▸ RECORDED DATA
┄┄┄┄┄┄┄┄┄┄┄┄┄┄┄┄┄┄┄┄
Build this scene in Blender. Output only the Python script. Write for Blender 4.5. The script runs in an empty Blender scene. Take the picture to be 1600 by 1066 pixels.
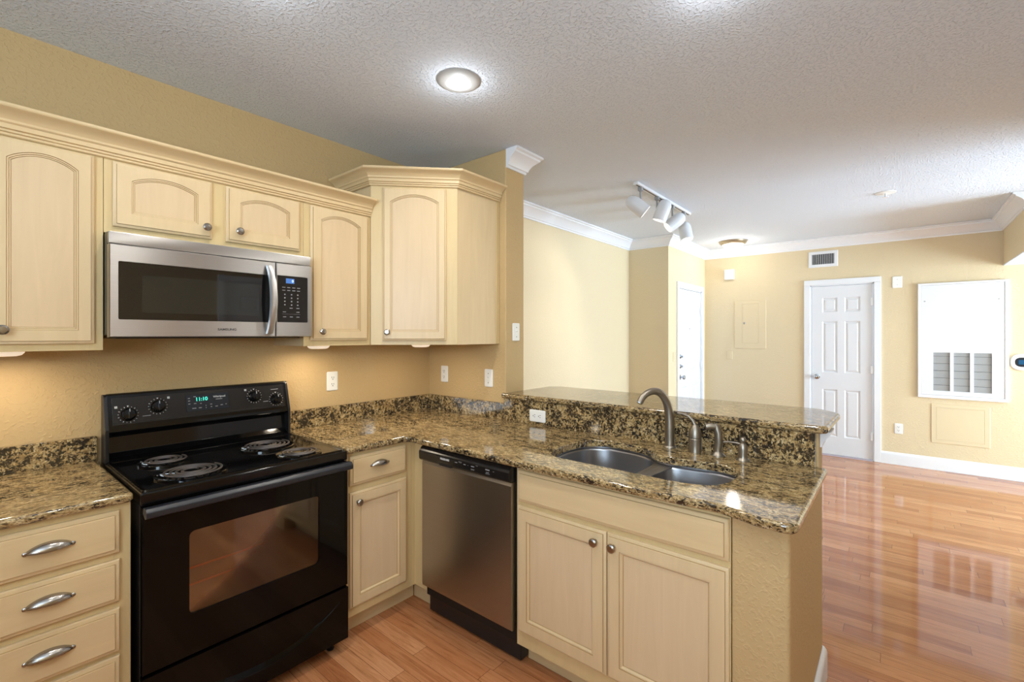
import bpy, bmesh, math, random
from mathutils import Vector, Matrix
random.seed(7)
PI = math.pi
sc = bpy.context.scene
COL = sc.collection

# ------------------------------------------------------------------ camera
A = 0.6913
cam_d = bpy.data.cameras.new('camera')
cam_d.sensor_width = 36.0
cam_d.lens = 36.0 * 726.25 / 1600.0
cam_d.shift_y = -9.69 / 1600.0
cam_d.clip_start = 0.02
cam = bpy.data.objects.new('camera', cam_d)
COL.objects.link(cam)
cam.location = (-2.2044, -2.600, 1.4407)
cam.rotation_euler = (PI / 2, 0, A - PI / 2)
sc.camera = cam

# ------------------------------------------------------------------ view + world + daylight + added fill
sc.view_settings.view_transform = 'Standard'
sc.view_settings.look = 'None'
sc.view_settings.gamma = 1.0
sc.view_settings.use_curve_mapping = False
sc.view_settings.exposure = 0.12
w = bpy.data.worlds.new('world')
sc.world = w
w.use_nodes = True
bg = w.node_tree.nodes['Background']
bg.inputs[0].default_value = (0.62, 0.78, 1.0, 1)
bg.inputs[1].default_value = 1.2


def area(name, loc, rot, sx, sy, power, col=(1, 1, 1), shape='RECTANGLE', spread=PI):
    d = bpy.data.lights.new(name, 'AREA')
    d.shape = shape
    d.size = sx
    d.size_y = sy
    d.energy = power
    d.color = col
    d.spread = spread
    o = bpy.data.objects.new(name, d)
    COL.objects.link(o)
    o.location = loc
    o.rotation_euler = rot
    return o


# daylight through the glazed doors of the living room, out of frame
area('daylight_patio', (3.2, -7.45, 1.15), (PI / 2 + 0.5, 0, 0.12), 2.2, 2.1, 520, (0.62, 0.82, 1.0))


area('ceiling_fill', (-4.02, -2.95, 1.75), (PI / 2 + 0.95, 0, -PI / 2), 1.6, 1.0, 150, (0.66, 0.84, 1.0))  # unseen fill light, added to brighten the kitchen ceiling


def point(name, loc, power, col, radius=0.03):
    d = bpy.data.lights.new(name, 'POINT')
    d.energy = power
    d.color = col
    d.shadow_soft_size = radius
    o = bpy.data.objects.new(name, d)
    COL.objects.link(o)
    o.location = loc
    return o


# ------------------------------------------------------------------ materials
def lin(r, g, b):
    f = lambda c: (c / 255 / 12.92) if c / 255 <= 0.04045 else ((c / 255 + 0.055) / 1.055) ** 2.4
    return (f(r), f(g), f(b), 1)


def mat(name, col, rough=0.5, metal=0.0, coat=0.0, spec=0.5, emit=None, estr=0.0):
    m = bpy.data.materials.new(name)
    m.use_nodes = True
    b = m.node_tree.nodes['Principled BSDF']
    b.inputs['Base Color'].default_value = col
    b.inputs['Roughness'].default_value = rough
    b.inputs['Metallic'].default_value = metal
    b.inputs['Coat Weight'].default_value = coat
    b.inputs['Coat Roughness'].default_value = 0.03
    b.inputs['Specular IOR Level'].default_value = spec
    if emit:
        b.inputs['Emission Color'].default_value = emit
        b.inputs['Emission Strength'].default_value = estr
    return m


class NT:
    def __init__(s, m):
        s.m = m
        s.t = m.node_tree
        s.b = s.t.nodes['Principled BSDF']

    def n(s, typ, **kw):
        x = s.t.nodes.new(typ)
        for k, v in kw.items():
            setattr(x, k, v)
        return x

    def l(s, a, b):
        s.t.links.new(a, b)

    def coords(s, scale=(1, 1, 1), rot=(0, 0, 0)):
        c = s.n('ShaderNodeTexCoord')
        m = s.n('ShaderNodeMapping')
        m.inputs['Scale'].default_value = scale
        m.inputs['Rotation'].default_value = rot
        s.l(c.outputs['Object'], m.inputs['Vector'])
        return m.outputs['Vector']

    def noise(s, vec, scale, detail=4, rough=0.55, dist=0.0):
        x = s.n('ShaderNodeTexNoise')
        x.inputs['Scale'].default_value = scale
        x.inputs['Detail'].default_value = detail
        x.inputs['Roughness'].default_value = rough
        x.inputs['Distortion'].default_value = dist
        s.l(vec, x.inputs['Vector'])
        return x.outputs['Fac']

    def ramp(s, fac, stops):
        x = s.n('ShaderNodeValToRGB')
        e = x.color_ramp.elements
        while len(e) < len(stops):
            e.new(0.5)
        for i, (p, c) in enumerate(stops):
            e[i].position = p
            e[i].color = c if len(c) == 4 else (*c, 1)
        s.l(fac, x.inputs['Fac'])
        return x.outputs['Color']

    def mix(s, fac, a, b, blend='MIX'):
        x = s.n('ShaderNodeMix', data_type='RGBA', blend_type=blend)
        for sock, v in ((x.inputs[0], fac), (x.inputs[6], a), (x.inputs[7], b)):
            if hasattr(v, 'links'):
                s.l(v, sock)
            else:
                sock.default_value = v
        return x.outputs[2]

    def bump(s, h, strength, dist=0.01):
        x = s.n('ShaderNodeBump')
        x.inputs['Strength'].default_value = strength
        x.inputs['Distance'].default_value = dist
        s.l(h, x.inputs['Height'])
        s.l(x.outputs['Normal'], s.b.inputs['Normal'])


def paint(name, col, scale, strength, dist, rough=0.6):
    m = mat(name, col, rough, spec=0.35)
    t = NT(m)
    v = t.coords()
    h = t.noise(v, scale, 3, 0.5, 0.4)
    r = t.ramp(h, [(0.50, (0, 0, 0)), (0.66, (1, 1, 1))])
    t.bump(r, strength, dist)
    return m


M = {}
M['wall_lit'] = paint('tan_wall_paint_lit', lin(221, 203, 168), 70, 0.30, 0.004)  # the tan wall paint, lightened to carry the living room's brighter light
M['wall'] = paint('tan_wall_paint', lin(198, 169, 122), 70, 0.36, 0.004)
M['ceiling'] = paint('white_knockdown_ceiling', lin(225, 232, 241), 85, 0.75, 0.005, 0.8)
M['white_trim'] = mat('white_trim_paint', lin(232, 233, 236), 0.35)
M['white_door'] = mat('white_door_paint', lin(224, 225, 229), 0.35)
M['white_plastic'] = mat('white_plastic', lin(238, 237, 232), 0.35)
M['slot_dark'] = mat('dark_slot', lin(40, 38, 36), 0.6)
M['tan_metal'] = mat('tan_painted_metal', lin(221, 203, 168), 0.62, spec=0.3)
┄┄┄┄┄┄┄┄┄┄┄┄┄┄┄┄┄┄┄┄
Output a faithful copy of the data, with each picture left out.

▸ RESPONSE
Build this scene in Blender. Output only the Python script. Write for Blender 4.5. The script runs in an empty Blender scene. Take the picture to be 1600 by 1066 pixels.
import bpy, bmesh, math, random
from mathutils import Vector, Matrix
random.seed(7)
PI = math.pi
sc = bpy.context.scene
COL = sc.collection

# ------------------------------------------------------------------ camera
A = 0.6913
cam_d = bpy.data.cameras.new('camera')
cam_d.sensor_width = 36.0
cam_d.lens = 36.0 * 726.25 / 1600.0
cam_d.shift_y = -9.69 / 1600.0
cam_d.clip_start = 0.02
cam = bpy.data.objects.new('camera', cam_d)
COL.objects.link(cam)
cam.location = (-2.2044, -2.600, 1.4407)
cam.rotation_euler = (PI / 2, 0, A - PI / 2)
sc.camera = cam

# ------------------------------------------------------------------ view + world + daylight + added fill
sc.view_settings.view_transform = 'Standard'
sc.view_settings.look = 'None'
sc.view_settings.gamma = 1.0
sc.view_settings.use_curve_mapping = False
sc.view_settings.exposure = 0.12
w = bpy.data.worlds.new('world')
sc.world = w
w.use_nodes = True
bg = w.node_tree.nodes['Background']
bg.inputs[0].default_value = (0.62, 0.78, 1.0, 1)
bg.inputs[1].default_value = 1.2


def area(name, loc, rot, sx, sy, power, col=(1, 1, 1), shape='RECTANGLE', spread=PI):
    d = bpy.data.lights.new(name, 'AREA')
    d.shape = shape
    d.size = sx
    d.size_y = sy
    d.energy = power
    d.color = col
    d.spread = spread
    o = bpy.data.objects.new(name, d)
    COL.objects.link(o)
    o.location = loc
    o.rotation_euler = rot
    return o


# daylight through the glazed doors of the living room, out of frame
area('daylight_patio', (3.2, -7.45, 1.15), (PI / 2 + 0.5, 0, 0.12), 2.2, 2.1, 520, (0.62, 0.82, 1.0))


area('ceiling_fill', (-4.02, -2.95, 1.75), (PI / 2 + 0.95, 0, -PI / 2), 1.6, 1.0, 150, (0.66, 0.84, 1.0))  # unseen fill light, added to brighten the kitchen ceiling


def point(name, loc, power, col, radius=0.03):
    d = bpy.data.lights.new(name, 'POINT')
    d.energy = power
    d.color = col
    d.shadow_soft_size = radius
    o = bpy.data.objects.new(name, d)
    COL.objects.link(o)
    o.location = loc
    return o


# ------------------------------------------------------------------ materials
def lin(r, g, b):
    f = lambda c: (c / 255 / 12.92) if c / 255 <= 0.04045 else ((c / 255 + 0.055) / 1.055) ** 2.4
    return (f(r), f(g), f(b), 1)


def mat(name, col, rough=0.5, metal=0.0, coat=0.0, spec=0.5, emit=None, estr=0.0):
    m = bpy.data.materials.new(name)
    m.use_nodes = True
    b = m.node_tree.nodes['Principled BSDF']
    b.inputs['Base Color'].default_value = col
    b.inputs['Roughness'].default_value = rough
    b.inputs['Metallic'].default_value = metal
    b.inputs['Coat Weight'].default_value = coat
    b.inputs['Coat Roughness'].default_value = 0.03
    b.inputs['Specular IOR Level'].default_value = spec
    if emit:
        b.inputs['Emission Color'].default_value = emit
        b.inputs['Emission Strength'].default_value = estr
    return m


class NT:
    def __init__(s, m):
        s.m = m
        s.t = m.node_tree
        s.b = s.t.nodes['Principled BSDF']

    def n(s, typ, **kw):
        x = s.t.nodes.new(typ)
        for k, v in kw.items():
            setattr(x, k, v)
        return x

    def l(s, a, b):
        s.t.links.new(a, b)

    def coords(s, scale=(1, 1, 1), rot=(0, 0, 0)):
        c = s.n('ShaderNodeTexCoord')
        m = s.n('ShaderNodeMapping')
        m.inputs['Scale'].default_value = scale
        m.inputs['Rotation'].default_value = rot
        s.l(c.outputs['Object'], m.inputs['Vector'])
        return m.outputs['Vector']

    def noise(s, vec, scale, detail=4, rough=0.55, dist=0.0):
        x = s.n('ShaderNodeTexNoise')
        x.inputs['Scale'].default_value = scale
        x.inputs['Detail'].default_value = detail
        x.inputs['Roughness'].default_value = rough
        x.inputs['Distortion'].default_value = dist
        s.l(vec, x.inputs['Vector'])
        return x.outputs['Fac']

    def ramp(s, fac, stops):
        x = s.n('ShaderNodeValToRGB')
        e = x.color_ramp.elements
        while len(e) < len(stops):
            e.new(0.5)
        for i, (p, c) in enumerate(stops):
            e[i].position = p
            e[i].color = c if len(c) == 4 else (*c, 1)
        s.l(fac, x.inputs['Fac'])
        return x.outputs['Color']

    def mix(s, fac, a, b, blend='MIX'):
        x = s.n('ShaderNodeMix', data_type='RGBA', blend_type=blend)
        for sock, v in ((x.inputs[0], fac), (x.inputs[6], a), (x.inputs[7], b)):
            if hasattr(v, 'links'):
                s.l(v, sock)
            else:
                sock.default_value = v
        return x.outputs[2]

    def bump(s, h, strength, dist=0.01):
        x = s.n('ShaderNodeBump')
        x.inputs['Strength'].default_value = strength
        x.inputs['Distance'].default_value = dist
        s.l(h, x.inputs['Height'])
        s.l(x.outputs['Normal'], s.b.inputs['Normal'])


def paint(name, col, scale, strength, dist, rough=0.6):
    m = mat(name, col, rough, spec=0.35)
    t = NT(m)
    v = t.coords()
    h = t.noise(v, scale, 3, 0.5, 0.4)
    r = t.ramp(h, [(0.50, (0, 0, 0)), (0.66, (1, 1, 1))])
    t.bump(r, strength, dist)
    return m


M = {}
M['wall_lit'] = paint('tan_wall_paint_lit', lin(221, 203, 168), 70, 0.30, 0.004)  # the tan wall paint, lightened to carry the living room's brighter light
M['wall'] = paint('tan_wall_paint', lin(198, 169, 122), 70, 0.36, 0.004)
M['ceiling'] = paint('white_knockdown_ceiling', lin(225, 232, 241), 85, 0.75, 0.005, 0.8)
M['white_trim'] = mat('white_trim_paint', lin(232, 233, 236), 0.35)
M['white_door'] = mat('white_door_paint', lin(224, 225, 229), 0.35)
M['white_plastic'] = mat('white_plastic', lin(238, 237, 232), 0.35)
M['slot_dark'] = mat('dark_slot', lin(40, 38, 36), 0.6)
M['tan_metal'] = mat('tan_painted_metal', lin(221, 203, 168), 0.62, spec=0.3)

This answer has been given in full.